As part of my narration, I employed placards with the names of the various tunes quoted in the symphony, to help the audience recognize the tunes whenever they appeared. But in the fourth and final movement, I wiped out completely. The melodies are so ingeniously and prodigiously intertwined that I couldn’t keep up – and my placards tumbled all over the stage. I’m certain Ives would have loved it.
Although Ives completed his Second Symphony in 1901, it wasn't performed until 1951, when my dad conducted it with the New York Philharmonic. This was one of the many ways Leonard Bernstein helped to put Charles Ives where he deserved to be in the pantheon of 20th Century American composers.
Ives was 77 by the time his Second Symphony had that 1951 premiere at Carnegie Hall -- 50 whole years after he'd composed it. By then, Charles Ives had become a full-blown curmudgeon who had grown thoroughly and justifiably annoyed by the music world's lack of respect for his innovative approach to composition. He declined to attend the premiere. But friends and family members finally persuaded him to at least listen to the radio broadcast at a neighbor's kitchen. What he heard so elated him that, according to my father, Charles Ives went home and – cut off his beard. I guess at the age of 77, that could be the equivalent of kicking up your heels and yelling "Wahoo!!"
Bernstein took Ives along everywhere in the world he conducted – including the New York Philharmonic's historic tour to the USSR in 1959. Toward the end of my father’s life, he brought Ives's Symphony no. 2 to the Bavarian Radio Symphony, where he preceded the recorded performance with a talk about the piece’s ingenious interweaving of new and old elements. (He should have used placards!)
Perhaps the most iconic Ives piece, which my father also introduced to his Young People’s Concert audience, is The Unanswered Question. It’s such great music for kids – because even if you don’t get it on a philosophical or musical level, it’s still somehow so legible.

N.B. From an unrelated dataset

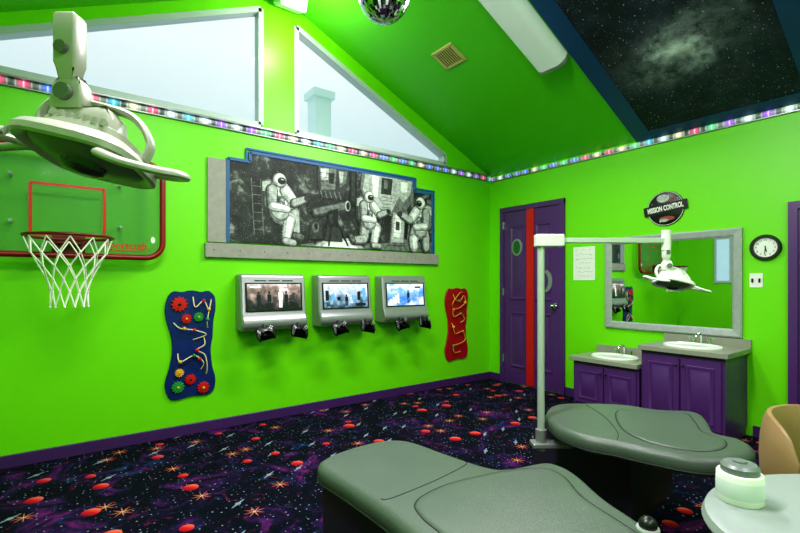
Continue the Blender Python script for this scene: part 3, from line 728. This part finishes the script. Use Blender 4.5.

As my father described it, “naïve and profound at once.” I remember being mesmerized by that solo trumpet sending its lonely message out into the infinite universe of sustained strings, and the strange, increasingly garbled responses from the woodwinds. As an adult, I still find the piece to be pure magic – and apparently my dad felt the same way. After all, he named his Charles Eliot Norton Lectures at Harvard after the piece, and he delved into the work itself as part of the fifth lecture. Leonard Bernstein felt strongly that, whether intentionally or not, Ives was making a statement about music itself – what my father called “the dilemma of the new century” -- that is, the struggle of tonality to compete with the rise of 12-tone music. In fact Bernstein devoted the entirety of his six lectures to the exploration of that dilemma, by drawing an extended analogy between the physical laws of music and those of Chomskyan linguistics. My father was euphorically in over his head with this colossal inquiry – and it was Charles Ives who provided him with both context and conclusion. The last words in the sixth and last lecture of what constituted my father’s apologia for tonality, were these: "And finally, I believe… Ives's Unanswered Question has an answer. I'm no longer quite sure what the question is, but I do know that the answer is Yes."